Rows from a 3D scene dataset

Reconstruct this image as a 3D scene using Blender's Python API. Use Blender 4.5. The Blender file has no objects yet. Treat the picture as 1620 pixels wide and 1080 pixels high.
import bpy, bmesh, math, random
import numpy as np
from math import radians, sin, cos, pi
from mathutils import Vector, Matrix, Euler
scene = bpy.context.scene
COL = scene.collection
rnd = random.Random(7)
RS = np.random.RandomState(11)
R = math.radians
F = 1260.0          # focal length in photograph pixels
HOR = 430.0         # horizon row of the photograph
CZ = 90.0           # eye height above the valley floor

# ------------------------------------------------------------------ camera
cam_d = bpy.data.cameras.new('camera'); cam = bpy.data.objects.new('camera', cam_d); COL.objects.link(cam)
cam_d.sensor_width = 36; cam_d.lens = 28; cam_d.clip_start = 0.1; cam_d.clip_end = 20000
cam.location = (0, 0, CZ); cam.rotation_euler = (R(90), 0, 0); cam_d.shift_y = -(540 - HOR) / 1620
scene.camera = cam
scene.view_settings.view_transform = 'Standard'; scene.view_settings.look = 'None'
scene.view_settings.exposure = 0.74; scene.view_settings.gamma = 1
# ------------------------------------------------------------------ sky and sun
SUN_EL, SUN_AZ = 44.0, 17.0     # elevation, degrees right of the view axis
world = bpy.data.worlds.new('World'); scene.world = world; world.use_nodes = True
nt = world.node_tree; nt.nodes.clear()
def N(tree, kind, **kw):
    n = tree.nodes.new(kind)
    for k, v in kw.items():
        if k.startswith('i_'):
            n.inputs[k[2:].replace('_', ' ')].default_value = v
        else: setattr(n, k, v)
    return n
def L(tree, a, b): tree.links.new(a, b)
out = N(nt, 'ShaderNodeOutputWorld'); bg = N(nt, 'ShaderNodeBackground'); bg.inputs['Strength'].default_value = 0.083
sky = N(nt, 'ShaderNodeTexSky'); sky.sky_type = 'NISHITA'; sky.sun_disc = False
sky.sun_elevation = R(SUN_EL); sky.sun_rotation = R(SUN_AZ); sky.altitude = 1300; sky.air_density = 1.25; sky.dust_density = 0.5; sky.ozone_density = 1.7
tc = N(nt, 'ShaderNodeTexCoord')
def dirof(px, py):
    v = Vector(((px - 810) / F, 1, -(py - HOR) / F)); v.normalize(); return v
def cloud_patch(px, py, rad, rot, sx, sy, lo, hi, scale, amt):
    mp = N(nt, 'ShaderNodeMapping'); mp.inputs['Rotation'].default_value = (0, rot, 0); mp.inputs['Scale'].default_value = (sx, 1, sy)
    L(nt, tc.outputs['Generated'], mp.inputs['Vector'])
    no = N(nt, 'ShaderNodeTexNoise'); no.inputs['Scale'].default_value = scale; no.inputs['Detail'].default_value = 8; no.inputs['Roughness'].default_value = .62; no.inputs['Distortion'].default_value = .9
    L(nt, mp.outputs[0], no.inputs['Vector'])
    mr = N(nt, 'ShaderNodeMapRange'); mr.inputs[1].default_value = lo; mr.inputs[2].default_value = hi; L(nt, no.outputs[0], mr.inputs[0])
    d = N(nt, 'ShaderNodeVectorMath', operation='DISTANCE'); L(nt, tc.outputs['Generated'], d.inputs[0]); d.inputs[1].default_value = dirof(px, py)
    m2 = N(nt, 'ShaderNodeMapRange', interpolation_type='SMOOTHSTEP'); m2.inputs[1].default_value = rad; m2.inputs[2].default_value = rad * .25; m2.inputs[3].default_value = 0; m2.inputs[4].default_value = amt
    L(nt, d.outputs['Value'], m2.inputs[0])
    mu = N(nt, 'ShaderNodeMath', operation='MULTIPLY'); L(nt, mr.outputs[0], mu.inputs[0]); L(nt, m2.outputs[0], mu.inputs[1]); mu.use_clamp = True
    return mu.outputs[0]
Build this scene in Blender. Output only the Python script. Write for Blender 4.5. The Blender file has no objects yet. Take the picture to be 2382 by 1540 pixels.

*Task goal*: Repeat the entries shown above, every one, word for word.

*The answer*:
Reconstruct this image as a 3D scene using Blender's Python API. Use Blender 4.5. The Blender file has no objects yet. Treat the picture as 1620 pixels wide and 1080 pixels high.
import bpy, bmesh, math, random
import numpy as np
from math import radians, sin, cos, pi
from mathutils import Vector, Matrix, Euler
scene = bpy.context.scene
COL = scene.collection
rnd = random.Random(7)
RS = np.random.RandomState(11)
R = math.radians
F = 1260.0          # focal length in photograph pixels
HOR = 430.0         # horizon row of the photograph
CZ = 90.0           # eye height above the valley floor

# ------------------------------------------------------------------ camera
cam_d = bpy.data.cameras.new('camera'); cam = bpy.data.objects.new('camera', cam_d); COL.objects.link(cam)
cam_d.sensor_width = 36; cam_d.lens = 28; cam_d.clip_start = 0.1; cam_d.clip_end = 20000
cam.location = (0, 0, CZ); cam.rotation_euler = (R(90), 0, 0); cam_d.shift_y = -(540 - HOR) / 1620
scene.camera = cam
scene.view_settings.view_transform = 'Standard'; scene.view_settings.look = 'None'
scene.view_settings.exposure = 0.74; scene.view_settings.gamma = 1
# ------------------------------------------------------------------ sky and sun
SUN_EL, SUN_AZ = 44.0, 17.0     # elevation, degrees right of the view axis
world = bpy.data.worlds.new('World'); scene.world = world; world.use_nodes = True
nt = world.node_tree; nt.nodes.clear()
def N(tree, kind, **kw):
    n = tree.nodes.new(kind)
    for k, v in kw.items():
        if k.startswith('i_'):
            n.inputs[k[2:].replace('_', ' ')].default_value = v
        else: setattr(n, k, v)
    return n
def L(tree, a, b): tree.links.new(a, b)
out = N(nt, 'ShaderNodeOutputWorld'); bg = N(nt, 'ShaderNodeBackground'); bg.inputs['Strength'].default_value = 0.083
sky = N(nt, 'ShaderNodeTexSky'); sky.sky_type = 'NISHITA'; sky.sun_disc = False
sky.sun_elevation = R(SUN_EL); sky.sun_rotation = R(SUN_AZ); sky.altitude = 1300; sky.air_density = 1.25; sky.dust_density = 0.5; sky.ozone_density = 1.7
tc = N(nt, 'ShaderNodeTexCoord')
def dirof(px, py):
    v = Vector(((px - 810) / F, 1, -(py - HOR) / F)); v.normalize(); return v
def cloud_patch(px, py, rad, rot, sx, sy, lo, hi, scale, amt):
    mp = N(nt, 'ShaderNodeMapping'); mp.inputs['Rotation'].default_value = (0, rot, 0); mp.inputs['Scale'].default_value = (sx, 1, sy)
    L(nt, tc.outputs['Generated'], mp.inputs['Vector'])
    no = N(nt, 'ShaderNodeTexNoise'); no.inputs['Scale'].default_value = scale; no.inputs['Detail'].default_value = 8; no.inputs['Roughness'].default_value = .62; no.inputs['Distortion'].default_value = .9
    L(nt, mp.outputs[0], no.inputs['Vector'])
    mr = N(nt, 'ShaderNodeMapRange'); mr.inputs[1].default_value = lo; mr.inputs[2].default_value = hi; L(nt, no.outputs[0], mr.inputs[0])
    d = N(nt, 'ShaderNodeVectorMath', operation='DISTANCE'); L(nt, tc.outputs['Generated'], d.inputs[0]); d.inputs[1].default_value = dirof(px, py)
    m2 = N(nt, 'ShaderNodeMapRange', interpolation_type='SMOOTHSTEP'); m2.inputs[1].default_value = rad; m2.inputs[2].default_value = rad * .25; m2.inputs[3].default_value = 0; m2.inputs[4].default_value = amt
    L(nt, d.outputs['Value'], m2.inputs[0])
    mu = N(nt, 'ShaderNodeMath', operation='MULTIPLY'); L(nt, mr.outputs[0], mu.inputs[0]); L(nt, m2.outputs[0], mu.inputs[1]); mu.use_clamp = True
    return mu.outputs[0]
Build this scene in Blender. Output only the Python script. Write for Blender 4.5. The Blender file has no objects yet. Take the picture to be 2382 by 1540 pixels.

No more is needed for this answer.